The fourth of November cannot come fast enough for TV on the Radio frontman Tunde Adebimpe. “This is beginning to feel like the long-winded blues of the never,” Adebimpe wails near the end of his Brooklyn band’s superb third album, his voice warped by rage and disbelief. He can’t wrap his mind around the fact that we’re still knee-deep in the cultural, economic, and geopolitical chaos that TVOTR reflected so vividly on their 2006 breakthrough, Return to Cookie Mountain. As the space-age soul rock rumbles and buzzes around Adebimpe’s voice, we can hear the question burning in his breast: How long must we sing this song?

There’s no shortage of preapocalyptic dread — nor any shortage of blues — on Dear Science, produced, as usual, by the band’s resident sound sculptor,Dave Sitek. “I know your reason is stalled and your freedoms dissolved,” Adebimpe acknowledges in “Shout Me Out,” a drum-machine shuffle drenched in haunted-house reverb. On the furious disco-punk jam “Red Dress,” featuring the horn section from Antibalas, guitarist-singer Kyp Malone admits, “I’m scared to death that I’m livin’ a life not worth dying for.”

Listen to Dear Science:

Yet the album also reveals a tentative embrace of hope by the weightiest rock band in New York — evidence that they might see Election Day as the beginning of something new. “There’s a golden age comin’ round,” Malone announces over chattering Thriller-gone-Afrobeat guitars in “Golden Age,” “Give it up ‘stead of grabbin’ for decay.” In “Crying,” Malone hears “music for tanks with no red lights in sight,” but then declares that it’s “time to take the wheel and the road from the masters.” Adebimpe provides a visual image in “Dancing Choose” that perfectly represents this album’s guarded optimism: “In my mind, I’m breeding butterflies.”

Throughout Dear Science, TV on the Radio — which includes the rhythm section of bassist Gerard Smith and drummer Jaleel Bunton — flesh out Adebimpe’s andMalone’s ruminations with relentlessly inventive arrangements that make even familiar sentiments seem fresh. If you thought Cookie Mountain was hard to categorize, good luck this time: Opener “Halfway Home” layers Ramones-style bop-bop-bops over industrial-shoegaze guitars; “Stork & Owl” outfits a slo-mo R&B groove with strings borrowed from Enya; “Family Tree,” the album’s prettiest cut, is a future-folk ballad in which Adebimpe proposes to his lover through an open window in the middle of the night.

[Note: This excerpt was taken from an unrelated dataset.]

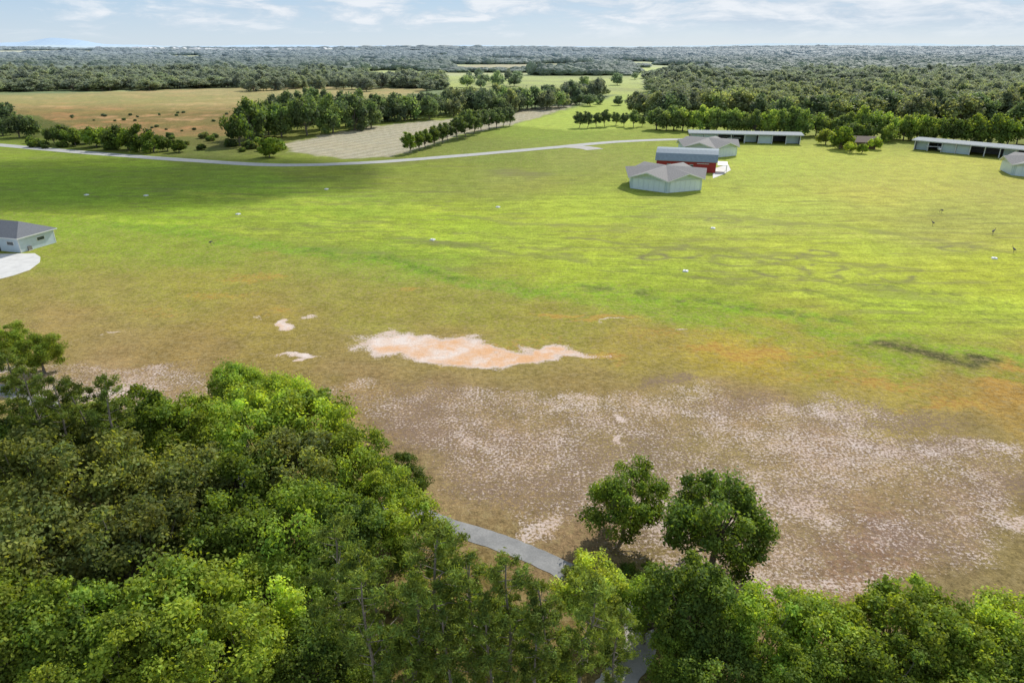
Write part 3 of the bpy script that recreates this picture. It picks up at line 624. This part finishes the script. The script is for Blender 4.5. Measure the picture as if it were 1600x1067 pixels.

Dear Science goes out with a bang — literally. “I hunger for you like a cannibal,” Adebimpe moans in “Lover’s Day,” while a marching-band beat accelerates. “Ball so hard we’ll smash the walls / Break the bed, and crash the floors.” He’s talking about sex as a means of liberation from despair, but he’s willing to entertain any ideas you might have, as well. Is it too late to get these guys on the ticket?